Are irrational numbers prime?

Question

I don't mean in the literal sense, but from the perspective of not having divisible integers

Answer 1

Treating "prime" as meaning "not divisible by any integer other than $1$ and possibly itself", we have to decide what "divisible" means. Usually, we say that $n$ is divisible by $a$ if there is an integer $b$ so that $ab = n$. Under that interpretation, irrational numbers are certainly "prime", but so are all non-integers; remember that if $a$ and $b$ are both integers, so is $ab$.
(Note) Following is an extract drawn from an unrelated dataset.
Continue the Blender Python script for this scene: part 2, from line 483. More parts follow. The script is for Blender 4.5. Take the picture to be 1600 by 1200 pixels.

However, we could also define "prime" as "divisible only by $1$ and itself". Then, for example, $\pi$ cannot be prime - while it isn't divisible by any integers other than $1$, it isn't divisible by itself either (under our definition of "divisible" above).

EDIT: You recently commented an observation that suggests another definition. If we count, for example, $3^{-1}$ for the purposes of divisibility, rational numbers are nonprime. So let's use this definition: $n$ is divisible by $a$ if there is some integer power of an integer $b$ so that $ab = n$. So, for example, $3/2$ is divisible by $3$ because $2^{-1}$ is an integer power of an integer. Under that definition, rational numbers are not prime, but irrational numbers are.

Unfortunately, then we have that integers are not prime. For example, $2$ is "divisible" by $4$, because $2 = 4 \cdot 2^{-1}$. So this definition of divisibility doesn't respect the usual one, unlike the previous candidate.